Life, Death and Life After Death in June’s Graphic Novels
Though it is customarily served cold, revenge is a surprisingly versatile dish. Take, for example, Garth Ennis and Jacen Burrows’s THE RIBBON QUEEN (194 pp., AWA Studios, $19.99), a grisly crime/horror hybrid with a lot on its mind. Our heroine, Amy Sun, is a detective for the New York Police Department and a reluctant investigator into the suspicious suicide of a young woman who had recently been rescued by the chauvinist leader of a decorated tactical unit.
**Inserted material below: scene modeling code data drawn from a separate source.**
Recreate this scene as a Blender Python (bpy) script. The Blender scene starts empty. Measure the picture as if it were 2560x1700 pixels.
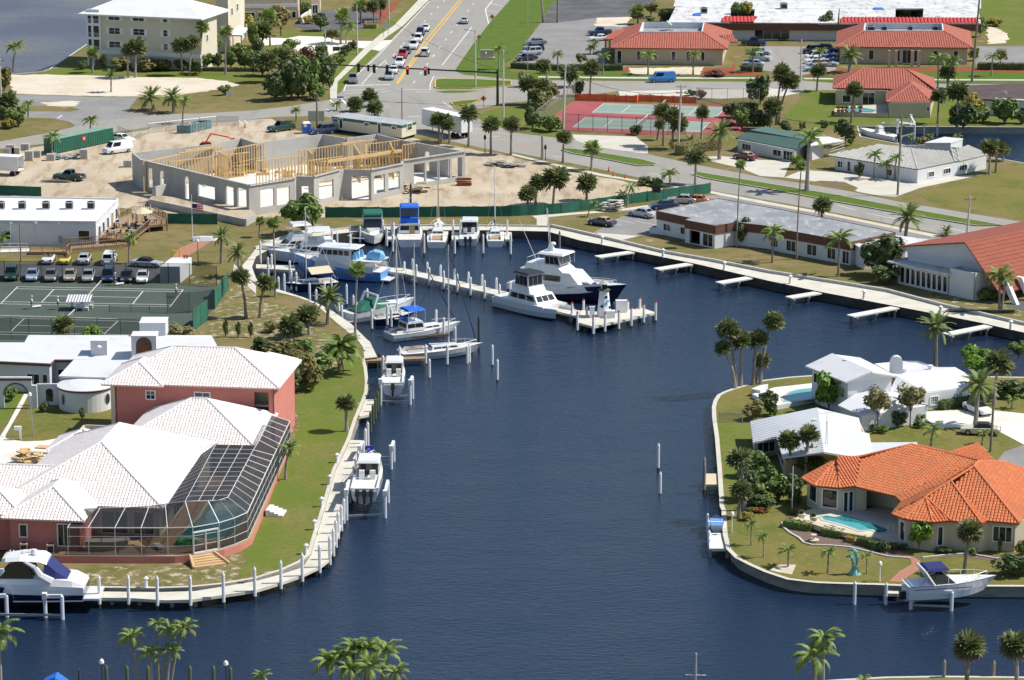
import bpy,math,random
from mathutils import Vector,Matrix
from mathutils.geometry import tessellate_polygon
SC=bpy.context.scene
COL=SC.collection
pi=math.pi
R_=random.Random(7)
# ------------------------------------------------------------------ camera, sky, sun, exposure
F,PIT,HC=7640.0,0.2405,96.1
SP,CP=math.sin(PIT),math.cos(PIT)
cam=bpy.data.cameras.new('camera');CAM=bpy.data.objects.new('camera',cam);COL.objects.link(CAM)
CAM.location=(0,0,HC);CAM.rotation_euler=(pi/2-PIT,0,0)
cam.sensor_width=36.0;cam.lens=F/2560*36.0;cam.clip_start=1.0;cam.clip_end=20000.0
SC.camera=CAM
SUN_EL,SUN_AZ=math.radians(50),math.radians(6)
world=bpy.data.worlds.new('World');SC.world=world;world.use_nodes=True
wn=world.node_tree
sky=wn.nodes.new('ShaderNodeTexSky');sky.sky_type='NISHITA';sky.sun_disc=False
sky.sun_elevation=SUN_EL;sky.sun_rotation=pi/2-SUN_AZ
sky.air_density=1.0;sky.dust_density=0.6;sky.ozone_density=1.5
bg=wn.nodes['Background'];bg.inputs['Strength'].default_value=0.095
wn.links.new(sky.outputs[0],bg.inputs['Color'])
sl=bpy.data.lights.new('sun','SUN');sl.energy=4.4;sl.angle=math.radians(0.53);sl.color=(1.0,0.955,0.88)
SUN=bpy.data.objects.new('sun',sl);COL.objects.link(SUN)
sd=Vector((math.cos(SUN_EL)*math.cos(SUN_AZ),math.cos(SUN_EL)*math.sin(SUN_AZ),math.sin(SUN_EL)))
SUN.rotation_euler=sd.to_track_quat('Z','Y').to_euler();SUN.location=(100,400,300)
SC.view_settings.view_transform='Standard';SC.view_settings.look='None'
SC.view_settings.exposure=0.32;SC.view_settings.gamma=1.0
SC.view_settings.use_curve_mapping=False
SC.render.engine='CYCLES'
SC.cycles.max_bounces=6;SC.cycles.diffuse_bounces=2;SC.cycles.glossy_bounces=2
SC.cycles.transparent_max_bounces=12;SC.cycles.transmission_bounces=2
SC.cycles.use_denoising=True
SC.cycles.caustics_reflective=False;SC.cycles.caustics_refractive=False
# ------------------------------------------------------------------ picture-to-ground helpers
K=640/2361
def G(px,py,z=0.0):
 x,y=px-1280,850-py
 dy,dz=F*CP+y*SP,-F*SP+y*CP
 t=(z-HC)/dz
 return Vector((x*t,dy*t,z))
def q(t,x,y):return ((t%10)*640+x*K,(t//10)*425+y*K)
def g(t,x,y,z=0.0):
 a,b=q(t,x,y);return G(a,b,z)
def gs(t,pts,z=0.0):return [g(t,x,y,z)for x,y in pts]
def GS(pts,z=0.0):return [G(x,y,z)for x,y in pts]
def zat(p,row):
 """height whose picture row is row above ground point p"""
 r=(850-row)/F
 return HC-(p.y*SP-r*p.y*CP)/(CP+r*SP)
def zt(t,x,y,ytop,z=0.0):
 return zat(g(t,x,y,z),(t//10)*425+ytop*K)
 # ------------------------------------------------------------------ materials
MATS={}
def srgb(r,g_,b):
 f= lambda c:(c/255/12.92)if c/255<=0.04045 else ((c/255+0.055)/1.055)**2.4
 return (f(r),f(g_),f(b))
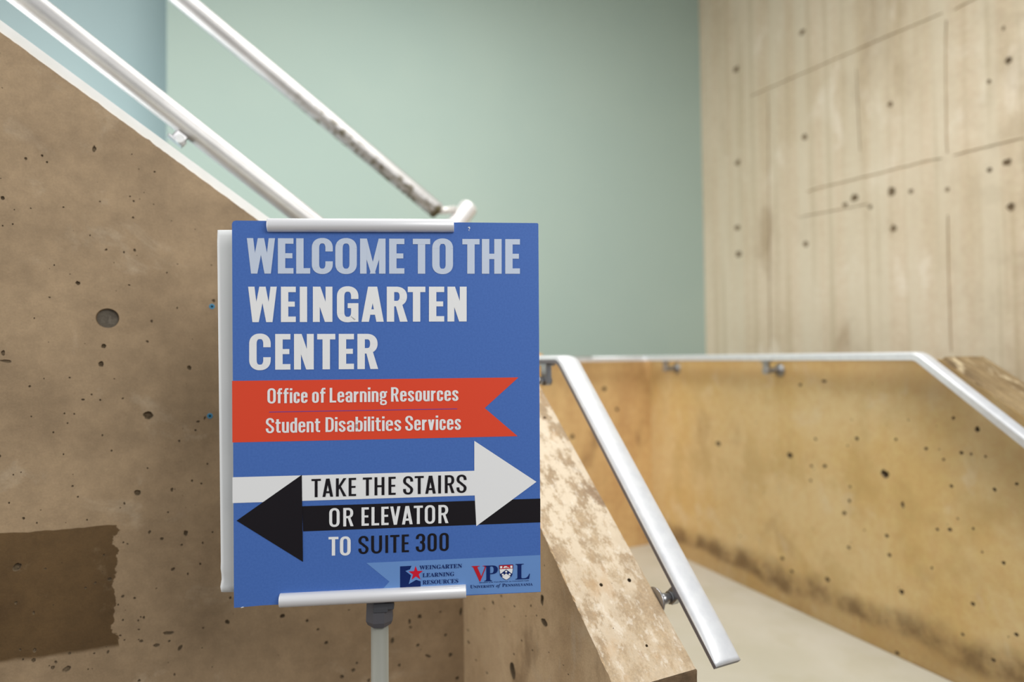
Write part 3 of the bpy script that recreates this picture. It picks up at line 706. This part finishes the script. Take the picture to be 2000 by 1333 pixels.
# ---- condensed grotesque lettering drawn stroke by stroke
def arcpts(cx, cy, rx, ry, a0, a1, n=14, e=2.3):
    out = []
    for i in range(n+1):
        a = math.radians(a0+(a1-a0)*i/n); c_, s_ = math.cos(a), math.sin(a)
        out.append((cx+rx*math.copysign(abs(c_)**(2/e), c_), cy+ry*math.copysign(abs(s_)**(2/e), s_)))
    return out
def bez(p0, p1, p2, p3, n=10):
    return [tuple((1-t)**3*a+3*(1-t)**2*t*b+3*(1-t)*t*t*c+t**3*d for a, b, c, d in zip(p0, p1, p2, p3)) for t in [i/n for i in range(n+1)]]
def stroke(pts, tv, th):
    P = [pts[0]]
    for p in pts[1:]:
        if math.hypot(p[0]-P[-1][0], p[1]-P[-1][1]) > 1e-5: P.append(p)
    L = []; R = []
    for i, p in enumerate(P):
        a = P[max(i-1, 0)]; b = P[min(i+1, len(P)-1)]; dx, dy = b[0]-a[0], b[1]-a[1]; l = math.hypot(dx, dy); nx, ny = -dy/l, dx/l
        L.append((p[0]+nx*tv/2, p[1]+ny*th/2)); R.append((p[0]-nx*tv/2, p[1]-ny*th/2))
    return [[L[i], L[i+1], R[i+1], R[i]] for i in range(len(L)-1)]
def rc(x0, y0, x1, y1): return [[(x0, y0), (x1, y0), (x1, y1), (x0, y1)]]
def para(xb, xt, y0, y1, w_): return [[(xb, y0), (xb+w_, y0), (xt+w_, y1), (xt, y1)]]
def ringO(w_, s, h, y0, y1, gap=None, e=2.35):
    """rounded-end O from y0 to y1; gap=(g0,g1) opens its right side"""
    rx = w_/2-s/2; ry = min(rx*1.12, (y1-y0)/2-h/2); cx = w_/2; yt = y1-h/2-ry; yb = y0+h/2+ry
    out = []
    if gap is None:
        pts = arcpts(cx, yt, rx, ry, 0, 180, 20, e)+arcpts(cx, yb, rx, ry, 180, 360, 20, e); pts.append((pts[0])); out += stroke(pts, s, h)
        out += rc(w_-s, yb, w_, yt) if yt > yb else []
    else:
        pts = [(w_-s/2, gap[1])]+([(w_-s/2, yt)] if gap[1] < yt else [])
        pts += arcpts(cx, yt, rx, ry, 0 if gap[1] <= yt else 25, 180, 20, e)+arcpts(cx, yb, rx, ry, 180, 360 if gap[0] >= yb else 335, 20, e)
        pts += [(w_-s/2, gap[0])] if gap[0] >= yb else []
        if gap[1] > yt: pts = pts[1:]
        out += stroke(pts, s, h)
    return out
def bowlD(x0, w_, s, h, y0, y1, stem=True):
    ry = min((w_-x0)*.62, (y1-y0)/2-h/2); rx = (w_-x0)*.52; cx = w_-s/2-rx
    pts = [(x0, y1-h/2), (cx, y1-h/2)]+arcpts(cx, y1-h/2-ry, rx, ry, 90, 0, 12, 2.3)+arcpts(cx, y0+h/2+ry, rx, ry, 0, -90, 12, 2.3)+[(x0, y0+h/2)]
    return stroke(pts, s, h)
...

It’s a setup one might expect from a Tana French novel, but Ennis and Burrows, who love to test their readers’ tolerances for viscera, are headed into far wilder territory. The pair has worked together often, sometimes on Marvel’s “Punisher” comics and sometimes on their own eye-wateringly gory zombie series, “Crossed,” but here they are concerned with subjects that fit comfortably in neither venue: the problem of misogyny, and the danger of police corruption in the aftermath of the widespread anti-brutality protests in 2020. Into this volatile mix, Ennis and Burrows thrust Bella Rhinebeck, a murder victim, and her posthumous patron, a monstrous being that can’t be easily described, not even after seeing it in action in the book. The dialogue throughout “The Ribbon Queen” is sharp and contemporary, and Burrows’s renderings are carefully detailed and realistic. The book’s jolting supernatural scares are that much more frightening for the contrast.
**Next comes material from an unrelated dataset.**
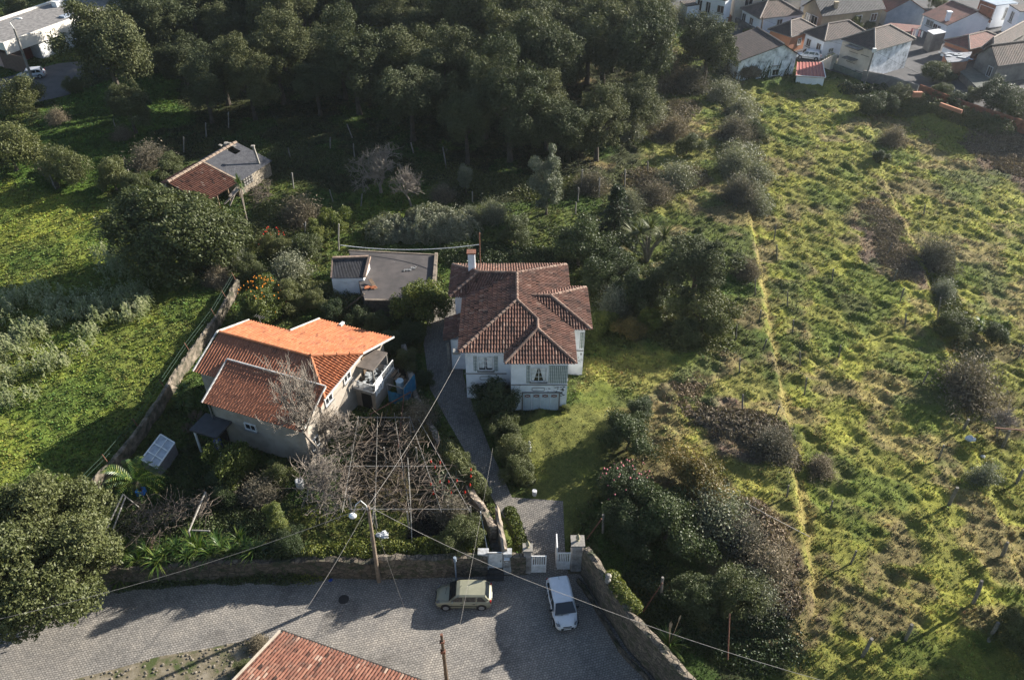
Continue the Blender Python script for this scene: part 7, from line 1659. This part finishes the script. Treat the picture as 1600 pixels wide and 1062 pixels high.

What does it mean to live independently, or even to live well? Those are the questions that animate Sig Burwash’s VERA BUSHWACK (236 pp., D&Q, $29.95), a remarkable new graphic novel about a young logger named Drew who lives a rich fantasy life as a chain saw-wielding cowpoke while dealing with the logistical demands unique to a woman who wants to live by herself, in the woods, with her dog, Pony, and no one else. (Vera is the name on the side of Drew’s motorcycle, which transforms into an orange horse in her daydreams.)
Burwash, who uses they/she pronouns, gives the book’s art a lovely personality. It is surprisingly plastic; sometimes their renderings of Drew and her environs are simple contours, sometimes the images are drawn from such a height that they’re almost maps of the forest where Drew lives, and sometimes a few pages will look deliberately cartoony.